14 September 2010

5W LED and heat

LEDs were the first components I fell in love with, when I was a 10 years old or so. The (recent) introduction of high power LEDs (1W, 3W, 5W, ...) has tickled my curiosity again.

I know from their datasheet that they have a rather small angle and need heat dissipation.

The shop in town offered me a cold white 3W LED for 10€: too much for an experiment. The Net comes handy, with a 5W LED at 3.5€ shipped from China.

It's from "DX", part number sku.4516.

The LED is soldered on a star for easier mounting on heatsink, and should work at 7V, 0.7A. My sample has a forward voltage of 5.9V only (out of specs?!), but it's really like having a star in your room, even at lower current drives!

With a combination of power resistors and a wall-wart supply I managed to run it at 0.32A, that makes about 2W input.
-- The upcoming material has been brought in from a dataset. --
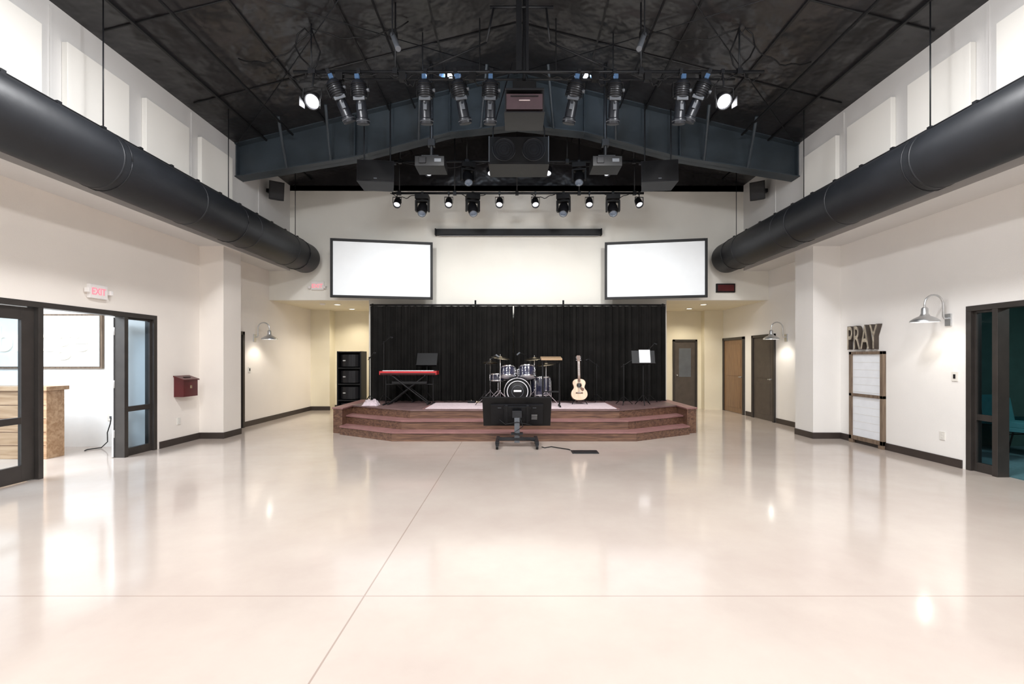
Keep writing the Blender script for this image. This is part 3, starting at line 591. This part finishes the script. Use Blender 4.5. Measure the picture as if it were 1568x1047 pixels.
b.ext([(XL,y-.18,.83),(XL+.17,y-.18,.83),(XL+.17,y-.18,1.12),(XL,y-.18,1.18)],(0,.36,0),BOXRED); b.ext([(XL,y-.2,1.18),(XL+.19,y-.2,1.112),(XL+.19,y-.2,1.132),(XL,y-.2,1.2)],(0,.4,0),BOXRED); b.box((XL+.1,y,1.168),(.03,.16,.012),BLACK,(0,.34,0)); b.box((XL+.174,y,1.0),(.006,.05,.05),BRASS); b.done(origin=(XL,y,.83))
b=B('exit_sign',.004); b.bb((XL,6.48,2.34),(XL+.05,6.76,2.53),EXITW)
for s in(6.44,6.80): b.box((XL+.05,s,2.44),(.06,.04,.06),EXITW)
ob=b.done(origin=(XL,6.64,2.34))
q=text('exit_letters','EXIT',.13,.004,EXITR,(XL+.053,6.50,2.39),(math.pi/2,0,math.pi/2)); q.scale=(.85,1.05,1); q.parent=ob; q.matrix_parent_inverse=Matrix.Translation(ob.location).inverted()
b=B('exit_sign',.004); b.bb((-4.87,YB-.05,3.14),(-4.57,YB,3.34),EXITW)
for s in(-4.9,-4.54): b.box((s,YB-.05,3.2),(.05,.07,.06),EXITW)
ob=b.done(origin=(-4.7,YB,3.14))
q=text('exit_letters','EXIT',.13,.004,EXITR,(-4.86,YB-.053,3.19),(math.pi/2,0,0)); q.parent=ob; q.matrix_parent_inverse=Matrix.Translation(ob.location).inverted()
b=B('digital_wall_clock',.006); b.bb((4.83,YB-.05,3.08),(5.28,YB,3.29),BLACK); b.bb((4.86,YB-.055,3.11),(5.25,YB-.05,3.26),BOXRED); b.done(origin=(5.05,YB,3.1))
for x,y in((-4.6,12.2),(4.9,12.2),(-4.6,13.3),(4.9,13.2)):
    b=B('recessed_downlight'); b.lathe((x,y,2.9),(0,0,-1),[(.1,0),(.1,.012),(.075,.012),(.075,.004)],EXITW,24); b.lathe((x,y,2.894),(0,0,-1),[(.075,0),(1e-4,.001)],CANL,24); b.done(origin=(x,y,2.89))
    l=D.lights.new('hall_light','SPOT'); l.energy=80; l.color=(1,.90,.72); l.spot_size=math.radians(140); l.spot_blend=.8; l.shadow_soft_size=.08
    o=D.objects.new('hall_light',l); C.collection.objects.link(o); o.location=(x,y,2.87)
b=B('smoke_detector',.004); b.lathe((-4.9,12.0,2.9),(0,0,-1),[(.07,0),(.07,.02),(.05,.04),(1e-4,.045)],EXITW,20); b.done(origin=(-4.9,12,2.9))
# ---------------------------------------------------------------- storefront doors
def pane(b,p0,dirv,w,h,st=.06,mid=.95,th=.045,glass=True,botr=.12,z0=0.0,m=FRAME):
    d=V(dirv).normalized(); ang=math.atan2(d.y,d.x); b.M=Matrix.Translation(p0)@Matrix.Rotation(ang,4,'Z')
    b.bb((0,-th/2,z0),(st,th/2,h),m); b.bb((w-st,-th/2,z0),(w,th/2,h),m); b.bb((st,-th/2,h-st),(w-st,th/2,h),m); b.bb((st,-th/2,z0),(w-st,th/2,z0+botr),m)
    if mid: b.bb((st,-th/2,mid-.04),(w-st,th/2,mid+.04),m)
    if glass: b.add([(st,0,z0+botr),(w-st,0,z0+botr),(w-st,0,h-st),(st,0,h-st)],[(0,1,2,3)],GLASS)
    b.M=Matrix.Identity(4)
b=B('door_frame_left',.003); xm=XL-.06
b.bb((XL-.14,4.0,2.13),(XL+.01,7.75,2.2),FRAME); b.bb((XL-.14,7.68,0),(XL+.01,7.75,2.13),FRAME); b.bb((XL-.14,4.0,0),(XL+.01,4.06,2.13),FRAME); b.bb((XL-.14,7.1,0),(XL+.01,7.17,2.13),FRAME); b.bb((XL-.14,5.82,0),(XL+.01,5.88,2.13),FRAME)
pane(b,(xm,7.17,0),(0,1,0),.51,2.13,.03,.72,.05); 
b.done(origin=(XL,5.9,0))
b=B('door_1',.003); pane(b,(xm,4.91,.01),(0,1,0),.9,2.11,.15,.74,.045,botr=.2)
b.done(origin=(xm,5.4,0))
b=B('door_2',.003); pane(b,(xm,4.08,.01),(0,1,0),.81,2.11,.09,.74,.045,botr=.2); b.done(origin=(xm,4.5,0))
b=B('door_3',.003); pane(b,(XL-.17,7.12,.01),(-.62,.785,0),.92,2.11,.11,.74,.045,botr=.2)
for z in(.3,1.05,1.85): b.cyl((XL-.15,7.1,z),(XL-.15,7.1,z+.12),.014,ALU)
b.box((XL-.16,7.10,1.06),(.03,.03,2.1),ALU); b.done(origin=(XL-.2,7.2,0))
b=B('door_frame_right',.003); b.bb((XR-.01,3.6,2.13),(XR+.14,6.35,2.2),FRAME); b.bb((XR-.01,6.28,0),(XR+.14,6.35,2.13),FRAME); b.bb((XR-.01,5.93,0),(XR+.14,6.0,2.13),FRAME); b.bb((XR-.01,3.6,0),(XR+.14,3.66,2.13),FRAME)
pane(b,(XR+.06,6.0,0),(0,1,0),.28,2.13,.03,.72,.05); b.done(origin=(XR,5,0))
b=B('door_4',.003); pane(b,(XR+.2,3.7,.015),(1,.12,0),.9,2.11,.11,.74,.045,botr=.2); b.done(origin=(XR+.2,3.7,0))
def idoor(name,x,y0,y1,s,leafm):
    b=B(name,.003); h=2.08
    b.bb((x,y0,0),(x+s*.05,y0+.07,h),FRAME); b.bb((x,y1-.07,0),(x+s*.05,y1,h),FRAME); b.bb((x,y0,h-.07),(x+s*.05,y1,h),FRAME)
    b.bb((x+s*.002,y0+.07,0.01),(x+s*.02,y1-.07,h-.07),leafm)
    for a,c in((.15,.9),(1.02,1.9)): b.bb((x+s*.02,y0+.2,a),(x+s*.028,y1-.2,c),leafm)
    b.cyl((x+s*.02,y0+.14,1.0),(x+s*.07,y0+.14,1.0),.02,ALU); b.box((x+s*.07,y0+.18,1.0),(.015,.1,.02),ALU)
    b.done(origin=(x,(y0+y1)/2,0))
idoor('door_5',XL,9.42,10.2,1,DOORD); idoor('door_6',XR,10.98,12.03,-1,DOORD); idoor('door_7',XR,12.45,13.7,-1,DOORW)
b=B('door_8',.003); x0,x1,yy=4.7,5.42,YH
b.bb((x0,yy-.05,0),(x0+.06,yy,2.06),FRAME); b.bb((x1-.06,yy-.05,0),(x1,yy,2.06),FRAME); b.bb((x0,yy-.05,2.0),(x1,yy,2.06),FRAME); b.bb((x0+.06,yy-.02,.01),(x1-.06,yy-.002,2.0),DOORD); b.bb((x0+.18,yy-.026,.95),(x1-.18,yy-.02,1.8),GREY); b.cyl((x0+.12,yy-.02,1),(x0+.12,yy-.07,1),.02,ALU); b.done(origin=(5.05,YH,0))
# ---------------------------------------------------------------- lobby contents
b=B('reception_counter',.01); b.bb((-9.2,7.0,0.0),(-6.97,7.28,1.02),PINE); b.bb((-9.25,6.96,1.02),(-6.93,7.32,1.08),PINE)
for k in range(1,5): b.bb((-9.19,6.995,k*.2),(-6.98,7.0,k*.2+.008),ROSE)
b.done(origin=(-8,7.15,0))
b=B('lobby_wall_sign',.004); b.bb((-9.4,7.95,1.33),(-6.98,8.0,2.25),BARN); b.bb((-9.37,7.93,1.36),(-7.01,7.95,2.22),SIGNB); ob=b.done(origin=(-8,8,1.3))
q=text('sign_letters','bridge',.62,.012,LETW,(-7.18,7.915,1.62),(math.pi/2,0,0),align='RIGHT'); q.parent=ob; q.matrix_parent_inverse=Matrix.Translation(ob.location).inverted()
b=B('wall_outlet',.002); b.box((-6.85,7.994,.5),(.14,.012,.12),SWITCH); b.box((-6.85,7.985,.5),(.06,.01,.04),GREY); b.done(origin=(-6.85,8,.5))
b=B('power_cord'); b.tube([(-6.84,7.97,.5),(-6.82,7.93,.4),(-6.86,7.92,.25),(-6.84,7.9,.1),(-6.9,7.85,.012),(-7.0,7.7,.01),(-6.95,7.6,.01)],.008,BLACK,6); b.done(origin=(-6.85,7.8,0))
def chair():
    b=B('stacking_chair',.008); b.box((0,0,.45),(.46,.44,.06),TEALF); b.box((0,.22,.72),(.44,.05,.34),TEALF,(-.15,0,0))
    for s in(-1,1): b.tube([(s*.22,-.2,.012),(s*.22,-.18,.42),(s*.22,.2,.42),(s*.22,.25,.9)],.011,BLACK,8); b.cyl((s*.22,.18,.42),(s*.22,.26,.012),.011,BLACK,n=8)
    b.cyl((-.22,-.18,.3),(.22,-.18,.3),.008,BLACK,n=8); b.box((0,.0,.52),(.4,.36,.08),TEALF); return b.done()
ch=chair(); ch.location=(7.45,6.85,.012); ch.rotation_euler=(0,0,.5); dup(ch,(8.1,6.9,.012),(0,0,.3)); dup(ch,(7.9,7.55,.012),(0,0,.1))
# ---------------------------------------------------------------- lamps
def area(name,loc,size,en,col,rot=(0,0,0),sy=None):
    l=D.lights.new(name,'AREA'); l.energy=en; l.color=col; l.size=size
    if sy: l.shape='RECTANGLE'; l.size_y=sy
    o=D.objects.new(name,l); C.collection.objects.link(o); o.location=loc; o.rotation_euler=rot; return o
LC=(.97,.975,1)
for x in(-2.7,2.8):
    for y in(-3.5,.6,4.4):
        b=B('added_fill_housing',.006); b.box((x,y,5.56),(1.25,.6,.08),EXITW); b.box((x,y,5.515),(1.15,.5,.012),CANL)  # added housing for fill lamps, hung above the view to brighten the room
        for q in(-.5,.5): b.cyl((x+q,y,5.6),(x+q,y,zroof(x+q)-.01),.008,STEEL,n=6)
        b.done(origin=(x,y,5.55)); area('added_area_fill',(x,y,5.48),1.1,175,LC,sy=.5)  # area lamp added as general room fill
        l=D.lights.new('added_point_fill','POINT'); l.energy=95; l.color=LC; l.shadow_soft_size=.12  # point lamp added to brighten the side walls, not part of a fixture
        o=D.objects.new('added_point_fill',l); C.collection.objects.link(o); o.location=(x,y,5.34)
area('lobby_daylight',(-8.3,5.0,2.9),3.5,420,(.82,.91,1),sy=3); area('side_room_light',(8,5,2.8),.6,45,(.9,1,.97))
b=B('lobby_luminaire',.006); b.box((-8.3,5,2.96),(3.5,3,.06),EXITW); b.done(origin=(-8.3,5,2.95))
b=B('side_room_luminaire',.006); b.box((8,5,2.86),(.6,.6,.06),EXITW); b.done(origin=(8,5,2.85))
def spot(name,loc,tgt,en,size,col,soft=.1,blend=.8):
    l=D.lights.new(name,'SPOT'); l.energy=en; l.spot_size=math.radians(size); l.spot_blend=blend; l.color=col; l.shadow_soft_size=soft
    o=D.objects.new(name,l); C.collection.objects.link(o); o.location=loc; o.rotation_euler=(V(tgt)-V(loc)).to_track_quat('-Z','Y').to_euler()
for x in(-2.22,-1.2,1.42,2.37): spot('stage_spot',(x,7.0,4.85),(x*.9,10.6,1.5),190,98,(1,.99,.97),.22)
for s in(-1,1):
    spot('flood_beam',(RX+s*2.91,6.45,5.05),(RX+s*2.0,0,.5),120,110,(.95,.97,1))
    spot('roof_wash',(RX+s*1.05,7.30,5.85),(RX+s*1.9,9.3,6.0),40,140,(.66,.82,1))
# ---------------------------------------------------------------- world, camera
w=D.worlds.new('world'); S.world=w; w.use_nodes=True; w.node_tree.nodes['Background'].inputs[0].default_value=(.8,.88,1,1); w.node_tree.nodes['Background'].inputs[1].default_value=.5
cam=D.cameras.new('camera'); cam.sensor_width=36; cam.lens=720/1568*36; cam.shift_x=-.0026; cam.shift_y=.016; cam.clip_start=.05
o=D.objects.new('camera',cam); C.collection.objects.link(o); o.location=(0,0,1.5); o.rotation_euler=(math.pi/2,0,0); S.camera=o
S.view_settings.view_transform='Standard'; S.view_settings.look='None'; S.view_settings.exposure=0.03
Far from the specified 5W, but it does heat nevertheless! The heatsink was donated by a TDA4866 found in my collection of unused boards and for a very lucky coincidence it has threaded holes 20mm apart!! Just perfect for mounting the star!

By the way, if you need a TDA4866 contact me :)

Heat. After the initial warmup, the LED+heatsink reaches about 40°C at room temperature of 25°C. Wow, and I'm running it at half power!